Fuck, if Tom Cruise and Katie Holmes can get married in a ceremony written by a science fiction writer that proclaims, "women need frilly things, like a comb, and sometimes a cat..." I know I can do better.

As far as I can tell, religion's most important contribution is the attempt to put a moral belief system in place. I get that. If believing in a God stops you from harming your neighbor, great. Now, if that same religion also encourages you to kill strangers in that same God's name I sense a contradiction.

So my first commandment would be - actually, even "commandment" is a little too religious for me. My first "tip" would be:

Adam's Tip #1: Don't do bad stuff.

I think that kind of sums it up. If you are pretty sure it is a bad thing to do to yourself or someone else, don't do it. Ten Commandments? I can think of a lot more than 10 bad things not to do. If we have to break it down by category we'll be here for days. "Thou Shalt Not Leave the Rest Room without Washing Thy Hands," "Thou Shall Fill Out Thy Deposit Slip BEFORE Getting On Line At Thy Bank" - I mean, where does it end? Don't do bad stuff. Done.

And if you don't follow Adam's Tip you won't be sent to a fiery netherworld after you die.
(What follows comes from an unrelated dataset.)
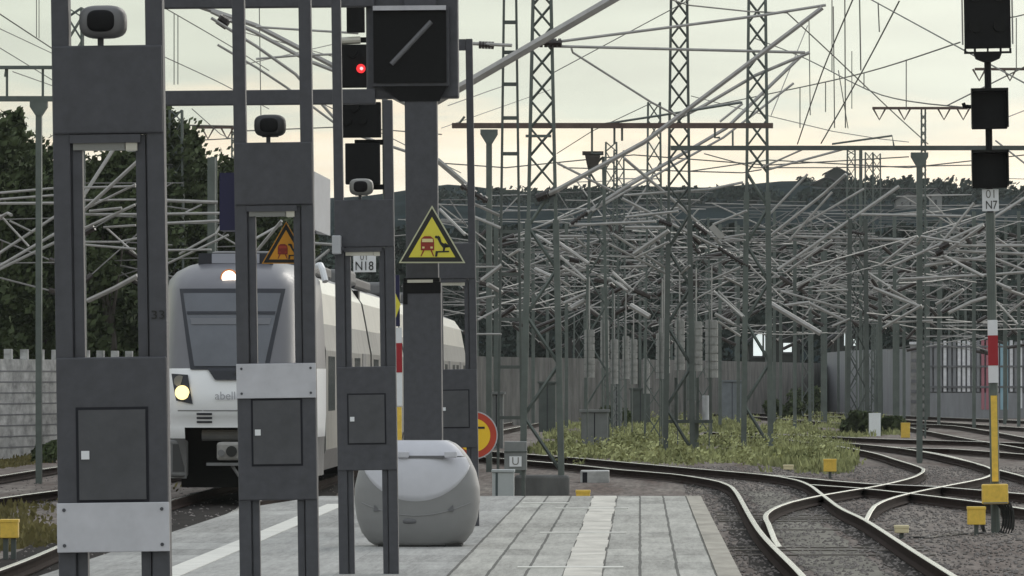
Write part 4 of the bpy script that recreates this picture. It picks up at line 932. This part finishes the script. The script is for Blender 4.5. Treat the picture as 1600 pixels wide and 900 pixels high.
# overhead wires: each catenary one thing
WR = 'overhead wires'
def wire(pts, d0, d1, label, r=1.3, drops=()):
    n = len(pts); P = [Wp(x, y, d0 + (d1 - d0) * i / (n - 1)) for i, (x, y) in enumerate(pts)]
    mb = MB(); mb.tube(spline(P, 4.0) if n > 2 else P, r * (d0 + d1) / 2 / F / 2, 5)
    for (x, ya, yb, k) in drops:
        d = d0 + (d1 - d0) * k; mb.tube([Wp(x, ya, d), Wp(x - .005, yb, d)], r * .8 * d / F / 2, 4)
    return tag(mb.build('overhead_wire', wirem, loc=P[0]), label, 'overhead wire', WR)
LW = 'thin overhead wire slanting down through the sky at far left'
wire([(-40, 0), (0, 22), (85, 78), (140, 110)], 120, 150, LW, 2.2); wire([(-40, 28), (0, 45), (85, 85)], 120, 150, LW, 1.6); wire([(-40, 52), (0, 75), (90, 130)], 130, 160, LW, 1.6)
wire([(240, 2), (262, 15), (360, 72), (420, 110)], 110, 150, 'thin wire crossing the sky window right of the nearest frame', 1.8, [(272, 20, 132, .4), (278, 24, 132, .5)])
wire([(255, 88), (345, 130), (420, 170)], 130, 170, 'lower thin wire in the sky window right of the nearest frame', 1.6)
wire([(20, 112), (85, 135)], 150, 170, 'short thin wire between the beams of the far left portal', 1.6, [(57, -10, 60, .5), (61, -10, 60, .6)])
RW = 'thin overhead wire slanting through the pale sky left of the tall signal'
wire([(1355, -4), (1500, 75), (1620, 140)], 130, 100, RW, 2.4)
wire([(1230, 20), (1300, 85), (1395, 175), (1450, 225)], 190, 240, RW, 2)
wire([(1180, 60), (1260, 92), (1355, 140), (1420, 158), (1510, 168)], 210, 160, RW, 2, [(1350, 113, 137, .5), (1300, 112, 0, .3)])
wire([(1334, -4), (1285, 112), (1246, 225)], 150, 190, RW, 2.2)
wire([(1405, 2), (1347, 112), (1283, 224)], 160, 190, RW, 2.4)
wire([(1500, 66), (1353, 113), (1200, 147), (1075, 172)], 150, 230, RW, 2, [(1416, 93, 172, .3), (1290, 128, 175, .7), (1250, 137, 200, .8)])
wire([(1343, -5), (1345, 110)], 165, 165, RW, 2.2); wire([(1372, 4), (1374, 50)], 160, 160, RW, 2)
wire([(1320, -4), (1321, 200)], 200, 200, RW, 2); wire([(1302, 10), (1304, 200)], 215, 215, RW, 1.8); wire([(1264, 30), (1266, 180)], 220, 220, RW, 1.6)
wire([(1205, 180), (1262, 40)], 205, 215, RW, 1.6)
wire([(1331, 80), (1331, 170)], 210, 210, RW, 1.4); wire([(1310, 110), (1325, 200)], 210, 215, RW, 1.5)
CW = 'thin overhead wire rising past the tall lattice masts in the middle sky'
wire([(862, 115), (1045, 17), (1110, -18)], 150, 130, CW, 1.6); wire([(1035, -5), (1075, 8), (1170, 18), (1230, 20)], 160, 175, CW, 2.6)
wire([(700, 165), (770, 140), (800, 130)], 170, 180, CW, 1.5); wire([(690, 200), (860, 140)], 180, 200, CW, 1.2); wire([(870, 240), (925, 205), (1020, 160)], 200, 200, CW, 1.4)
wire([(1080, 150), (1300, 205), (1420, 222)], 240, 260, CW, 1.4); wire([(690, 255), (790, 262), (990, 242), (1200, 258), (1420, 245)], 240, 250, CW, 2)
wire([(1075, 268), (1200, 250), (1420, 262), (1620, 240)], 220, 230, CW, 2); wire([(880, 262), (1160, 270), (1190, 265)], 250, 250, CW, 2)
wire([(1100, 240), (1180, 262), (1300, 262), (1520, 258)], 260, 260, CW, 1.8)
SW = 'thin overhead wire in the sky right of the tall signal'
wire([(1560, 30), (1587, 26), (1620, 18)], 180, 180, SW, 2, [(1588, 28, 110, .4)]); wire([(1480, 165), (1620, 95)], 150, 140, SW, 2.2)
wire([(1556, 190), (1620, 165)], 200, 210, SW, 1.8); wire([(1556, 220), (1620, 270)], 180, 170, SW, 3)
SM = 'thin overhead wire seen in the gaps between the service frames'
wire([(380, 50), (560, 100), (640, 130)], 150, 190, SM, 1.5); wire([(385, 100), (560, 60)], 150, 160, SM, 1.5); wire([(370, 205), (540, 198), (690, 210)], 190, 200, SM, 2)
wire([(480, 150), (640, 230), (720, 270)], 160, 190, SM, 1.6); wire([(405, 0), (408, 200)], 190, 190, SM, 1.5); wire([(300, 170), (345, 210), (380, 225)], 190, 200, SM, 1.4)
wire([(255, 195), (365, 197)], 200, 200, SM, 2.2); wire([(255, 222), (370, 216)], 200, 200, SM, 1.8)

JW = 'thin pale overhead wire low among the far masts'
galv = M('galvanised wire', (.24, .24, .23), .6)
for i in range(34):
    x0 = rnd2.uniform(735, 1500); ln = rnd2.uniform(90, 330); y0 = rnd2.uniform(335, 530); sl_k = rnd2.choice((-.5, -.3, -.1, 0, .05, .2, .45)) ; d = rnd2.uniform(190, 380)
    P = [Wp(x0, y0, d), Wp(x0 + ln * .5, y0 + sl_k * ln * .5 + 3, d + 12), Wp(x0 + ln, y0 + sl_k * ln, d + 25)]
    if max(P[0].z, P[2].z) > 13 or min(P[0].z, P[2].z) < 2.5: continue
    tag(MB().tube(spline(P, 5), rnd2.uniform(1.4, 2.6) * d / F / 2, 5).build('overhead_wire', galv, loc=P[0]), JW, 'overhead wire', 'low overhead wires')
def relay_box(x0, x1, y0, y1, d, label, mat):
    a = Wp(x0, y1, d); b = Wp(x1, y0, d); t = thing('relay_cabinet', label, 'cabinet', ((a.x + b.x) / 2, d, GZ))
    MB().box(a.x, b.x, d, d + .6, GZ - .05, b.z - .08).build('cabinet_body', mat, t, bevel=.02)
    MB().box(a.x - .06, b.x + .06, d - .06, d + .66, b.z - .08, b.z).build('cabinet_roof', mat, t)
    MB().box((a.x + b.x) / 2 - .015, (a.x + b.x) / 2 + .015, d - .006, d + .01, GZ + .1, b.z - .1).build('door_gap', gap, t)
relay_box(955, 972, 590, 650, 240., 'tall grey relay cabinet behind the lattice mast with the dark cap', gbm)
relay_box(985, 1016, 606, 648, 262., 'wide dark relay cabinet between the counterweight stacks', mastd)
relay_box(1128, 1160, 594, 640, 285., 'bluish grey relay cabinet right of the counterweights', M('bluish cabinet', (.17, .19, .21), .6, noise=.2))
relay_box(842, 868, 596, 660, 235., 'dark relay cabinet behind the biggest lattice mast', mastd)
relay_box(765, 786, 612, 690, 180., 'grey relay cabinet right of the round yellow sign', gbm)
relay_box(908, 950, 640, 682, 176., 'low dark relay cabinet at the foot of the capped lattice mast', gbm)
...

Worse. People will think you are an asshole while you're still here on earth.

I am working on others. I can't mention #2 because it is huge I know people will rip that shit off but I am thinking the next two after that will be:

Adam's Tip #3: Don't dress your pets like people.

Adam's Tip #4: If Stanley Tucci is in it, it's probably a good movie.

Put Tip #1 into effect tomorrow. Let me know how it works out for you.